Time to clean up the sky


                           The US National Research Council's is not the first of its kind.

A wide range of space agencies and intergovernmental organisations has taken a bite out of this issue down the years.
   The opinion expressed is always the same: the problem is inescapable and it's getting worse. It's also true the tone of concern is being ratcheted up.
There is now a wild jungle of debris overhead - everything from old rocket stages that continue to loop around the Earth decades after they were launched, to the flecks of paint that have lifted off once shiny space vehicles and floated off into the distance.
It is the legacy of more than half a century of space activity. Today, it is said there are more than 22,000 pieces of debris actively being tracked.
These are just the big, easy-to-see items, however. Moving around unseen are an estimated 500,000 particles ranging in size between 1-10cm across, and perhaps tens of millions of other particles smaller than 1cm.
All of this stuff is travelling at several kilometres per second - sufficient velocity for even the smallest fragment to become a damaging projectile if it strikes an operational space mission.
Gravity ensures that everything that goes up will eventually come back down, but the bath is currently being filled faster than the plug hole and the overflow pipe can empty it.

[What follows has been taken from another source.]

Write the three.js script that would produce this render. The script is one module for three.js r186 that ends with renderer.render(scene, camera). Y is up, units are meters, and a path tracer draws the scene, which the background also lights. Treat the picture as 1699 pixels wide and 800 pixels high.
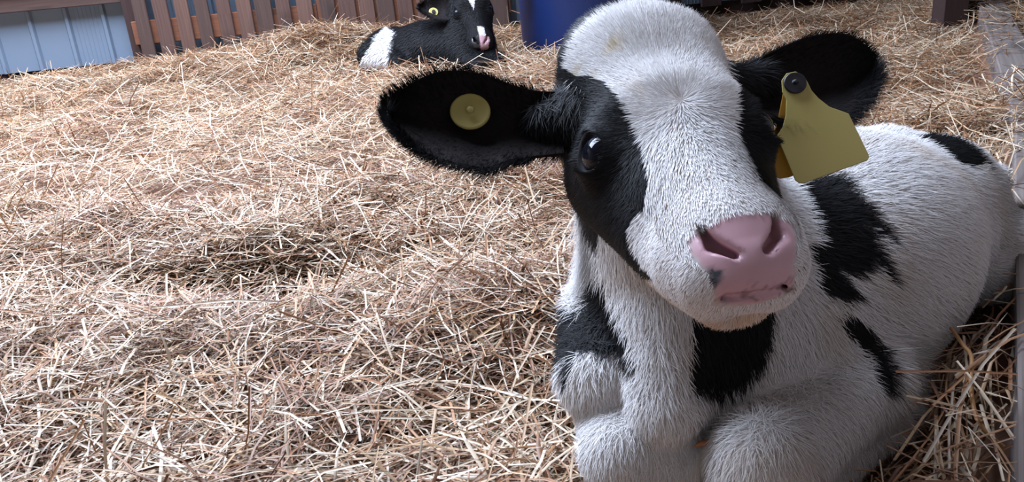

Man and nature are also conspiring in unexpected ways to make the situation worse. The extra CO2 pumped into the atmosphere down the years has cooled some of its highest reaches - the thermosphere.
This, combined with low levels of solar activity, have shrunk the atmosphere, limiting the amount of drag on orbital objects that ordinarily helps to pull debris from the sky. In other words, the junk is also staying up longer.
The satellite industry launched an average of 76 satellites per year over the past 10 years. In the coming decade, this activity is expected to grow by 50%.
The most recent Euroconsult analysis suggested some 1,145 satellites would be built for launch between 2011 and 2020.
A good part of this will be the deployment of communications constellations - broadband relays and sat phone systems.
These constellations, in the case of the second-generation Iridium network, can number more than 60 spacecraft.
By and large, everyone operating in orbit now follows international mitigation guidelines. Or tries to.
These include ensuring there is enough propellant at the end of a satellite's life so that it can be pushed into a graveyard orbit and the venting of fuel tanks on spent rocket stages so that they cannot explode (a major source of the debris now up there).
The goal is to make sure all low-orbiting material is removed within 25 years of launch.
I say "by and large" because there has been some crass behaviour in the recent past. What the Chinese were thinking when they deliberately destroyed one of their polar orbiting satellites in 2007 with a missile is anyone's guess. It certainly defied all logic for a nation that professes to have major ambitions in space.
The destruction created more than 3,000 trackable objects and an estimated 150,000 debris particles larger than 1cm.
It was without question the biggest single debris-generating event in the space age. It was estimated to have increased the known existing orbital debris population at that time by more than 15%.
A couple of years later, of course, we saw the accidental collision of the Cosmos 2251 and Iridium 33 satellites. Taken together, the two events essentially negated all the mitigation gains that had been made over the previous 20 years to reduce junk production from spent rocket explosions.
There are lots of ideas out there to clean up space. Many of them, I have to say, look far-fetched and utterly impractical.
Uncertain future Ideas such as deploying large nets to catch debris or firing harpoons into old satellites to drag them back to Earth are non-starters. If nothing else, some of these devices risk creating more debris than they would remove.
It has been calculated that just taking away a few key spent rocket stages or broken satellites would substantially reduce the potential for collision and cap the growth in space debris over coming decades. And in the next few years we're likely to see a number of robotic spacecraft demonstrate the rendezvous and capture technologies that would be needed in these selective culls.
The German space agency, for example, is working on such a mission called DEOS that is likely to fly in 2015.
These approaches are quite complex, however, and therefore expensive. Reliable low-tech solutions will also be needed.
There is a lot of research currently going into deployable sails. These large-area structures would be carried by satellites and rocket stages and unfurled at the end of their missions. The sails would increase the drag on the spacecraft, pulling them out of the sky faster. Somehow attaching these sails to objects already in space is one solution that is sure to be tried.
"There are a number of technologies being talked about to address the debris issue - both from past space activity and from future missions," says Dr Hugh Lewis, a lecturer in aerospace engineering at Southampton University, UK.
"I think we are a long way off from having something which is reliable, relatively risk-free and relatively low cost.
"There are number of outstanding and fundamental issues that we still have to resolve. Which are the objects we have to target and how many do we remove? Who's going to pay?
"It is also worth remembering there are a lot of uncertainties in our future predictions. Reports that you read typically present average results; we tend to do ensembles in our simulations and some outcomes are worse than others. So, many issues still need to be addressed, but that dialogue is taking place.
"This report paints quite an alarming picture but I think we can be a bit more upbeat, certainly if we are contemplating removing objects.
"Fortunately, space is big and collisions are still very rare. After all, we've only had four known collisions and only one involving two intact objects. It's still not a catastrophic situation, and we need to be careful about using phrases like 'tipping point' and 'exponential growth'."